## Challenge
Whenever a line contains the string "Blender", copy it out of the entries.

## Materials provided
START

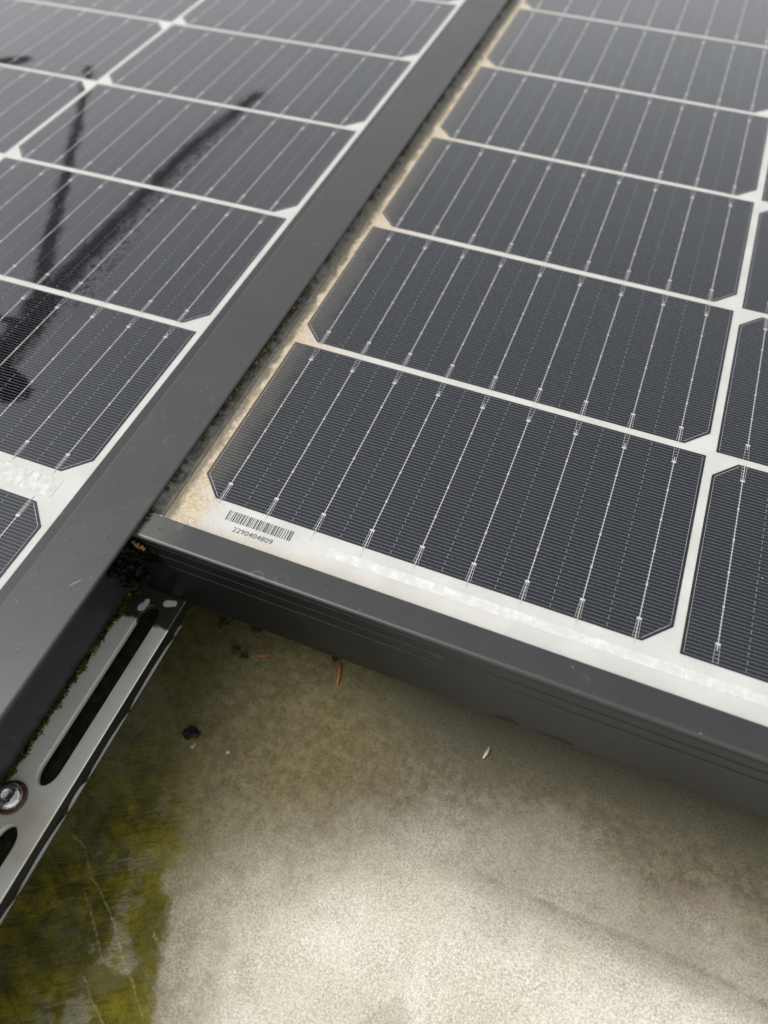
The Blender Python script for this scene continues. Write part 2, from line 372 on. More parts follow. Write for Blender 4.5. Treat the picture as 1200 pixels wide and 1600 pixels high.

END
START

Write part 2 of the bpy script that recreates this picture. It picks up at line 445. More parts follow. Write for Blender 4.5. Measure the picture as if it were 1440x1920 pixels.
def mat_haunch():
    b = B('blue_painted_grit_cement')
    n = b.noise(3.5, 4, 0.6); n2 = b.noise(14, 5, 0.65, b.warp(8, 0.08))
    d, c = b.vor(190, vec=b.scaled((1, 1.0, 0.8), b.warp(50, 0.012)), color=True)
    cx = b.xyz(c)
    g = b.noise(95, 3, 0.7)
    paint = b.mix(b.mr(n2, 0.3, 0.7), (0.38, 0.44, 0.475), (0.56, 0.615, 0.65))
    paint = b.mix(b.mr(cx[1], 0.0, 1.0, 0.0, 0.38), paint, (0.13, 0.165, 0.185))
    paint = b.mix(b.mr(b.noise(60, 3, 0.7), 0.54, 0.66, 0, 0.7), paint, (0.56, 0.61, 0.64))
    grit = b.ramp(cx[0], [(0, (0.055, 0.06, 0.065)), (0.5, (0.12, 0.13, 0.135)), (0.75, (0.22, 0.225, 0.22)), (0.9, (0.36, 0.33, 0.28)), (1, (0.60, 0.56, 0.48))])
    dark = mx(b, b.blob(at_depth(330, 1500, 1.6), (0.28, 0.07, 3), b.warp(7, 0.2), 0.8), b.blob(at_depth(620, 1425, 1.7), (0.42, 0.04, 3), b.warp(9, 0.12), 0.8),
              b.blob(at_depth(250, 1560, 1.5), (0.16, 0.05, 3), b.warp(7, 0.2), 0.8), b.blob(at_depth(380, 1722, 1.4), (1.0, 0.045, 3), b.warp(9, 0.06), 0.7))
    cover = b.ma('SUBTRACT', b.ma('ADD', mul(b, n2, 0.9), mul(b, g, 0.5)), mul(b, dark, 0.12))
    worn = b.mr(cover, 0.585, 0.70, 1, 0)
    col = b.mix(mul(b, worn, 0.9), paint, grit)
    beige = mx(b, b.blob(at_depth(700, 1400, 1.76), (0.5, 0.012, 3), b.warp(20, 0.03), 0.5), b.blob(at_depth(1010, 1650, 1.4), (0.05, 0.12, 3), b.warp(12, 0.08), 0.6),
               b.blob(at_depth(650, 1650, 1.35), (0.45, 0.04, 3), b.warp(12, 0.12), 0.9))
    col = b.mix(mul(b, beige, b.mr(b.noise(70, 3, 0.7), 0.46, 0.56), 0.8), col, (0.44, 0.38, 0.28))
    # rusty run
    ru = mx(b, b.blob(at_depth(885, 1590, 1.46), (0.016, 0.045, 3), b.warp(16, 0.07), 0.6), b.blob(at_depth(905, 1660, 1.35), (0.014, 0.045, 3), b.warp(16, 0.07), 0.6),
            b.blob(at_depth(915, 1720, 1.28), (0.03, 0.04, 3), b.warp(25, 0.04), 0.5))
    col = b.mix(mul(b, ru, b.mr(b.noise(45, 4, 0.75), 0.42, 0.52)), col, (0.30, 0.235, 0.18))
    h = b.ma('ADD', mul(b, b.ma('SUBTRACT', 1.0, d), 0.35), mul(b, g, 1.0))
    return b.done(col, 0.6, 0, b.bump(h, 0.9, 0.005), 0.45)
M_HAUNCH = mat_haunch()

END

## Result of this exercise
The Blender Python script for this scene continues. Write part 2, from line 372 on. More parts follow. Write for Blender 4.5. Treat the picture as 1200 pixels wide and 1600 pixels high.
Write part 2 of the bpy script that recreates this picture. It picks up at line 445. More parts follow. Write for Blender 4.5. Measure the picture as if it were 1440x1920 pixels.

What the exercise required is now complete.